Sunday, 12 October 2014

Inventing Life / Perpetuum Mobile:
From Another Hotel Room


Legend of speed. Etching. George Szirtes (back in the 70s/80s)

A brief interruption to the poems from Druskininskai with two, maybe three more to go. I am in Manchester overnight to do some recording for BBC's The Verb. I am to talk about Frigyes Karinthy's highly popular, though now often criticised and questioned, translation of Winnie the Pooh in terms of both cultural and linguistic change.

I seem to be a kind of odd job poet of the media - a curious status - so I produce, to commision, an article or two about this or that aspect of poetry or translation, record a discussion of World War 1 poetry from countries other than the UK on radio; am commissioned (or rather was) to write a very brief film noir script in verse also for radio, to introduce Tarr's Sarantango to a cinema audience, to produce a piece on Jewish Budapest for a journal, to write an oratorio for one composer here, the text for an opera for another. None of this makes me rich or gravely famous.

Today in Manchester. On Wednesday to Nottingham to talk to two Hungarian writers about the state of Hungarian literature. On Saturday to Ilkley to read from the New Don Juan and to address a cultural meeting. Then to Ealing for a very unusual event where all the family gets to perform, the following Saturday to London to read at Rich Mix, then back to London to speak for Rimbaud at another London event, and, beyond that to do a reading in Norfolk, to come to London again for a book prize meeting then to jet off to Singapore for a festival then a residency. In between that I must spend an hour or so at Imperial College researching for some more commissioned poems, and also record a poem commissioned for Anself Kiefer at the Royal Academy, both in London of course. This is all in the next two and a half weeks.

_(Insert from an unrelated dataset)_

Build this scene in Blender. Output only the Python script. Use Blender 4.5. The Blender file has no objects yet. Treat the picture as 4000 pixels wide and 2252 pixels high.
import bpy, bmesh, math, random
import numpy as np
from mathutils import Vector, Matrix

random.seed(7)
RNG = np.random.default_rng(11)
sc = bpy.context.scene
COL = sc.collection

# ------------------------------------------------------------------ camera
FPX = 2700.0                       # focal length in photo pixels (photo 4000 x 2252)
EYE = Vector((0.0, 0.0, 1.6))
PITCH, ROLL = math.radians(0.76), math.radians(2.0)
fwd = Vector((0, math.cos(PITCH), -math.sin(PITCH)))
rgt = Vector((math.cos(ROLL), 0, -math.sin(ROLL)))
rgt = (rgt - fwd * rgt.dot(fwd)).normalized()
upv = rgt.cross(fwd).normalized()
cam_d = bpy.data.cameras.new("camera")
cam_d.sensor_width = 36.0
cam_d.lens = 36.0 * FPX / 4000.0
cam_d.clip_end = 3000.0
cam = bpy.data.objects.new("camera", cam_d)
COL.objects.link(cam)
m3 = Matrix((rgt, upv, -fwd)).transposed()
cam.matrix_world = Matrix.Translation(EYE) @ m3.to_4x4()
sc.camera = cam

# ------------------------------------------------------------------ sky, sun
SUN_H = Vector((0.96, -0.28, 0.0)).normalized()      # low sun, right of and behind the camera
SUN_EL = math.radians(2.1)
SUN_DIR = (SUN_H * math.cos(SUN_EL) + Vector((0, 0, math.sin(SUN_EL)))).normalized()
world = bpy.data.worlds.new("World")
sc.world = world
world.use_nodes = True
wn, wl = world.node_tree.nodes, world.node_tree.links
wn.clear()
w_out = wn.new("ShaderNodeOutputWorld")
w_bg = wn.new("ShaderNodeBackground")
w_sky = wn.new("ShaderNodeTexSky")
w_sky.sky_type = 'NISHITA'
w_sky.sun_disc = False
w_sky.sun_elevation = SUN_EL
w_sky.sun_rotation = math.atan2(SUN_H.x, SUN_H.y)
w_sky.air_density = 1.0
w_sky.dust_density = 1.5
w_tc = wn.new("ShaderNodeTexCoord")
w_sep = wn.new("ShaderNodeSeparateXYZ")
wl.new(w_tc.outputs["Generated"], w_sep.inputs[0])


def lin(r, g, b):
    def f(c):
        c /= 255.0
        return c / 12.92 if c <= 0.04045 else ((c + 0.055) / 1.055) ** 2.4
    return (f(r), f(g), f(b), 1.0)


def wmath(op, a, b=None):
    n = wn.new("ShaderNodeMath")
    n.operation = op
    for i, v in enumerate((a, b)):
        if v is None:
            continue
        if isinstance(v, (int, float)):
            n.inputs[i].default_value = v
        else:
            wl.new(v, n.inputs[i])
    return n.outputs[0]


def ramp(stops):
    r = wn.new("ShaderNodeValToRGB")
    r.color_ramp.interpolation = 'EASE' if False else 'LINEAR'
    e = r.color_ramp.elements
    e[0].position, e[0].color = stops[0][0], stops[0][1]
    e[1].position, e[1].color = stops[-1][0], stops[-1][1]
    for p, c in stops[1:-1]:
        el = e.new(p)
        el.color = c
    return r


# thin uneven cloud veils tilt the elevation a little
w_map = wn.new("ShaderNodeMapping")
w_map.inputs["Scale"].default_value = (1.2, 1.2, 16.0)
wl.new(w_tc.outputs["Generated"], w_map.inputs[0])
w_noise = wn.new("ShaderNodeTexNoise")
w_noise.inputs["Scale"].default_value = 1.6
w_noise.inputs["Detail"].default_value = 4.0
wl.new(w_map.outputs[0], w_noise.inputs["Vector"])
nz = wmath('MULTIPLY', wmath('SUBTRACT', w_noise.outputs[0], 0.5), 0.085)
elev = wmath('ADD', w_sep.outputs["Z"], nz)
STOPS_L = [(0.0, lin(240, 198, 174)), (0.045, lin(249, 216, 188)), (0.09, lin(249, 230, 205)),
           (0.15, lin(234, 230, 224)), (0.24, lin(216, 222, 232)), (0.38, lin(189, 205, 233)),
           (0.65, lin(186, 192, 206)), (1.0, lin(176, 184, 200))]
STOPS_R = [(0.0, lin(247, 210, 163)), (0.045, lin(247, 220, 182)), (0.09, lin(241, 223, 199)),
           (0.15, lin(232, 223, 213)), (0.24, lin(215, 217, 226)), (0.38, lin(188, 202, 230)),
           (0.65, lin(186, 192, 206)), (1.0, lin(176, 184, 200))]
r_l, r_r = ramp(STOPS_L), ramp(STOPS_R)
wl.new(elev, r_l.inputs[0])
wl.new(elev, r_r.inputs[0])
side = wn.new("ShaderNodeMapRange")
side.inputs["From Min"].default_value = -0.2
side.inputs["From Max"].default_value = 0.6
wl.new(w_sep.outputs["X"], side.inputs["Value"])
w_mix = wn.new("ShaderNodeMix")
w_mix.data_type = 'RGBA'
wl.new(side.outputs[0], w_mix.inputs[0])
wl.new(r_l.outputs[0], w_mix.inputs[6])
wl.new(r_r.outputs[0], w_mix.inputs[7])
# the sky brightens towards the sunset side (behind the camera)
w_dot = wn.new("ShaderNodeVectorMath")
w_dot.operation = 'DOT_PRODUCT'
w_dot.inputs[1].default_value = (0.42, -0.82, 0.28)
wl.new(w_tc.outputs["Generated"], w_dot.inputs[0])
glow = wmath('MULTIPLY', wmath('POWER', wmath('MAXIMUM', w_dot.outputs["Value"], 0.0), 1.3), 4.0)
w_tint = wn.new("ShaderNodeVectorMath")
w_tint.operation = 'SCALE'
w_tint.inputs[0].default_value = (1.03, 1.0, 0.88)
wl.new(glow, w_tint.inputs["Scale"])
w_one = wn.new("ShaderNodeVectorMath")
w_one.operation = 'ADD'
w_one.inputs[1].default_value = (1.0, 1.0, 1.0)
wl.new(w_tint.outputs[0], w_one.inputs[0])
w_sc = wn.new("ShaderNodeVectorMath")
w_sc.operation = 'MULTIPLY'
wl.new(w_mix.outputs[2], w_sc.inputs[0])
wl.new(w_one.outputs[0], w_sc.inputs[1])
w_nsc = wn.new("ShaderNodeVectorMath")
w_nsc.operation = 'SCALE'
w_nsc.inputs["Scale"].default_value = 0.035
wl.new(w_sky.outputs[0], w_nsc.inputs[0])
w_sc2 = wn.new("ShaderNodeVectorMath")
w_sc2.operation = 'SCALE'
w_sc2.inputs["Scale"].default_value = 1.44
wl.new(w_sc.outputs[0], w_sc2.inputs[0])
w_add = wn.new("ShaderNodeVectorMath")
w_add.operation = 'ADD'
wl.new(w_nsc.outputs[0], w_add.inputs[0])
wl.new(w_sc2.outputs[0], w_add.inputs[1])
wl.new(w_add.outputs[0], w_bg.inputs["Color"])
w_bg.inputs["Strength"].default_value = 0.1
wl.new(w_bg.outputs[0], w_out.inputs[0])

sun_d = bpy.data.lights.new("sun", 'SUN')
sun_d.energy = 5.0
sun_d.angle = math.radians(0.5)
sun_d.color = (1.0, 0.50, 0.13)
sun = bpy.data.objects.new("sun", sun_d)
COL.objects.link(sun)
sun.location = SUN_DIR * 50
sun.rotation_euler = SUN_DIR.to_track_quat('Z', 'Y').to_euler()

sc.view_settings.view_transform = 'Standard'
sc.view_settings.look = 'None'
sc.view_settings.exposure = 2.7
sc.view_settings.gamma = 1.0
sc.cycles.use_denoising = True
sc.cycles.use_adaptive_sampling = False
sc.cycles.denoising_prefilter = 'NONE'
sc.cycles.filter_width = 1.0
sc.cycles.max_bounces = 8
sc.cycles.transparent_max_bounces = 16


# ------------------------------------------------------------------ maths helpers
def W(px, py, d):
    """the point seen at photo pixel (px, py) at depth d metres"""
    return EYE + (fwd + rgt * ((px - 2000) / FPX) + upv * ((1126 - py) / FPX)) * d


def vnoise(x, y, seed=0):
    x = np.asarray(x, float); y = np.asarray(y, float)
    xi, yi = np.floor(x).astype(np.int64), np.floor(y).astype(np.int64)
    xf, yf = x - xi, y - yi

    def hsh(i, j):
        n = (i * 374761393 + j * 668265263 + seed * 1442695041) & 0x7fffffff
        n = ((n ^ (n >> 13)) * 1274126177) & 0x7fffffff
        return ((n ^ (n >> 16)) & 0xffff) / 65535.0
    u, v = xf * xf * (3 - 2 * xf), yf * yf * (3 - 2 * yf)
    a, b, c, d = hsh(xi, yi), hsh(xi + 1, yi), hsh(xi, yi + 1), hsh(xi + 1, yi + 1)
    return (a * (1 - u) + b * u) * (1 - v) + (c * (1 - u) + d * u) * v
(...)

I nearly always say Yes when invited to do something, generally for fear of never being asked again. The result is I am asked to do many things because people think I can do them. I am not sure I can but then I have to so it seems I can which then leads to more requests to do more things. So goes the perpetuum mobile.

I must have energy enough for all this because I seem to be doing it - and more. Maybe I just tick over very fast and always have. The poems I write are bred out of the same tempo, at quiet moments between the pressure. I can't tell, or at least be certain, about their long term weight and other people's evaluation of them often confuses me. I do know I have never been the slow meditative type: my meditations are intense and compressed.

Life too seems intense and compressed, of a glowing, almost white-hot brightness. I have grown to love it ever more without wanting to hold on to it for any time beyond its useful length. I know - and am fortunate beyond words to know - that I am loved by those I most care for. I know that the love is vital but that it is best based not on a puppyish craving but on consideration, kindness and a wild sense of the uncertainty of life, or indeed of anything.

This is a moment along the way, as are all moments. One invents life as one goes along, or it invents one. Hard to know which. One hopes to invent poems that can be part of life's own invention.